For me, this is one of the main ideas I took away from the work of H. T Goranson. During the 1980s Japanese manufacturing firms used their focus on quality to beat American manufacturing firms. By the early 90s American companies were trying to catch up with the Japanese innovations in quality. Many American economists and business analysts worried that the next great zone of innovation would be agility. Organizations such as DARPA were sufficiently worried that they gave out a lot of grants to people like Goranson. His work concluded that, at least in the American context, small firms were uniquely innovative, but their innovations would be at least partially wasted if they could not be brought into the supply chains of the largest manufacturing firms.

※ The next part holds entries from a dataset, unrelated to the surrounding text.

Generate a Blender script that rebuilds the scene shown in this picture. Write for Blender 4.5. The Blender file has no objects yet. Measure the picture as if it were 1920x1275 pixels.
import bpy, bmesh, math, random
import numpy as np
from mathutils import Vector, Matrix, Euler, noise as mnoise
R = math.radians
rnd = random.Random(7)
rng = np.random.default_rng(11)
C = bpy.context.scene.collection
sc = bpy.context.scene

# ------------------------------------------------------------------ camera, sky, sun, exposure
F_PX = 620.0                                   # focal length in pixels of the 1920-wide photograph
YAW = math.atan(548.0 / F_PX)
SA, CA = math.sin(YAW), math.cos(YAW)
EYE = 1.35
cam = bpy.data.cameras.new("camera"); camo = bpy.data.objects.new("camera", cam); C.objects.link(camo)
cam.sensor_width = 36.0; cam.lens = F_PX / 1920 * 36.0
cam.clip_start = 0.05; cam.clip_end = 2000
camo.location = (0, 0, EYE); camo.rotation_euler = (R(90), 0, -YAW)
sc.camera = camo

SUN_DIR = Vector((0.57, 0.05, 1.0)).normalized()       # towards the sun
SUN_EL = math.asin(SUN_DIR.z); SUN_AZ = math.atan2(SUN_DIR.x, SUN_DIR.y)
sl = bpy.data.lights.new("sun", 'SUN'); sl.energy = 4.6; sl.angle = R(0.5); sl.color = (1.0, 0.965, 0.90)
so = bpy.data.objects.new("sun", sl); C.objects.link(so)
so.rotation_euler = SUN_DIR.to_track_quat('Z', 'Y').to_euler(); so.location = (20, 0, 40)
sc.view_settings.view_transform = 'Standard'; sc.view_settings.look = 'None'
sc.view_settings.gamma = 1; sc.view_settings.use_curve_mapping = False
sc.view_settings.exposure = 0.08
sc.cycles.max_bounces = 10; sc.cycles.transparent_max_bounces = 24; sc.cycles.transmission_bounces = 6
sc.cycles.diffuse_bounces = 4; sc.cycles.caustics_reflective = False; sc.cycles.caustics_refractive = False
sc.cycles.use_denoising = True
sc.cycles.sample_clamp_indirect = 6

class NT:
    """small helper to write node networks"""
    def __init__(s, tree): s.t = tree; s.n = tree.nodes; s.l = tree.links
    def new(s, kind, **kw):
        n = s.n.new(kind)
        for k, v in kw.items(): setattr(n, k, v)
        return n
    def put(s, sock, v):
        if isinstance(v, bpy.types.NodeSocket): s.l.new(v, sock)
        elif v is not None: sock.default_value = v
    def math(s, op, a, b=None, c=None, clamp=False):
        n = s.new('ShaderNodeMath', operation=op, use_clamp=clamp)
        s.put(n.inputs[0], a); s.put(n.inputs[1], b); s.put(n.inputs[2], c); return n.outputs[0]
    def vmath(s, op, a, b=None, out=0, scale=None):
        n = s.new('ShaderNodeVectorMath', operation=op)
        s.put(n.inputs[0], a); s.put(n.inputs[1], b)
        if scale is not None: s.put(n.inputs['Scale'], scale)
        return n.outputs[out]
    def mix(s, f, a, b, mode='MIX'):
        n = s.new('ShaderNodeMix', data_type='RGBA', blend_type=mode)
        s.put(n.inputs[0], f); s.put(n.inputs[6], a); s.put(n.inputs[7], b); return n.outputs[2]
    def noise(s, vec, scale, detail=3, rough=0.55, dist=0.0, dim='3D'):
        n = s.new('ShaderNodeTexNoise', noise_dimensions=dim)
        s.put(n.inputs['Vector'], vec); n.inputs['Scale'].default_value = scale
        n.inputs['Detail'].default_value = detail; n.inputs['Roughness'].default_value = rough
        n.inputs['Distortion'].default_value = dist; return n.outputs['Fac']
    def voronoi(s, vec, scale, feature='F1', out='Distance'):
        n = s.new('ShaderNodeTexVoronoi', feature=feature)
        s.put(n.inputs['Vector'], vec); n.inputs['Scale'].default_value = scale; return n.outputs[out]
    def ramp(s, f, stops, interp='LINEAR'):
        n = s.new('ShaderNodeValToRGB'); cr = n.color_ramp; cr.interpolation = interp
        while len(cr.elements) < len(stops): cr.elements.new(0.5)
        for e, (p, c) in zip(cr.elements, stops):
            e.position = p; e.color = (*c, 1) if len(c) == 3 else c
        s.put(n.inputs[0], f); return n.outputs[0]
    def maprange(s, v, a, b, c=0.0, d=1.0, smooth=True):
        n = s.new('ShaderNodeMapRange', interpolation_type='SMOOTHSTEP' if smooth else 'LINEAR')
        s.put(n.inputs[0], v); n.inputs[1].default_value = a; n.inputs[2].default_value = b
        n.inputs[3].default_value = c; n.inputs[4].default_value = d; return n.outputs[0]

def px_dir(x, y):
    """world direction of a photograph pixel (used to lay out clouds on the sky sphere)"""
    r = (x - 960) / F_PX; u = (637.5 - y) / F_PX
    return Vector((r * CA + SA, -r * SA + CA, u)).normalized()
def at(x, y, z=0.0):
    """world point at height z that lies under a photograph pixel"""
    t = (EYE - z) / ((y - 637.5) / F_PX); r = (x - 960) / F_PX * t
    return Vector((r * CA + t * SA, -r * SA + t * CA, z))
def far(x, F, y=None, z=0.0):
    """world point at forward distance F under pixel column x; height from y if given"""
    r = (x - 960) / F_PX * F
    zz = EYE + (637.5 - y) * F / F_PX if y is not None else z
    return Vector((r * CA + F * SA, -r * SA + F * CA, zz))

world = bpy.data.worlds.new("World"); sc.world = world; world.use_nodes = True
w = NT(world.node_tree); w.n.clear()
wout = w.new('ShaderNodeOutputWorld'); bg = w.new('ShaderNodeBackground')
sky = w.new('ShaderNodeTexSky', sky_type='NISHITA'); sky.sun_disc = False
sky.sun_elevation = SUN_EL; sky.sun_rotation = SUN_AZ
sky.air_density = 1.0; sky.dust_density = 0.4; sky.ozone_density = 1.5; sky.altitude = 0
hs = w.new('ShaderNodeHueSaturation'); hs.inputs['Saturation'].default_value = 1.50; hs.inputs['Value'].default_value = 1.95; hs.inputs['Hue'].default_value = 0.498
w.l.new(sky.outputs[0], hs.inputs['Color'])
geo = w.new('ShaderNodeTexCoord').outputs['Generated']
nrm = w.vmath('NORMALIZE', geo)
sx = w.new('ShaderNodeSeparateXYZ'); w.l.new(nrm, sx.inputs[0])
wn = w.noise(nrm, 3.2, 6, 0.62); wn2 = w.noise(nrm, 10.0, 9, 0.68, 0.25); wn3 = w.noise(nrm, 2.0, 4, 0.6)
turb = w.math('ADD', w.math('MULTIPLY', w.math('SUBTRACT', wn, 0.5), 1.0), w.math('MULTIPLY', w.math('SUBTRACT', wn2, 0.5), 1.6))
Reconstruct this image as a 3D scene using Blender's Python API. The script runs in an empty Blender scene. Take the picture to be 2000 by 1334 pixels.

In this context, agility was defined as the ability to overcome the transaction costs associated with dealings outside of a firm. A truly agile supply chain would be one where numerous small suppliers could be quickly brought together into a completely new supply chain, with little additional cost (that is, the annoyance of dealing with lots of small firms would somehow be minimized). The model was Hollywood, which, in just a few weeks, is able to pull together a vast and diverse group of professionals to create a new movie. Goranson looked at everything from legal traditions to social mores to technological innovations that contribute to agility.

Needless to say, that kind of agility has become an increasingly important part of the economy, and possibly has become a unique competitive advantage of America.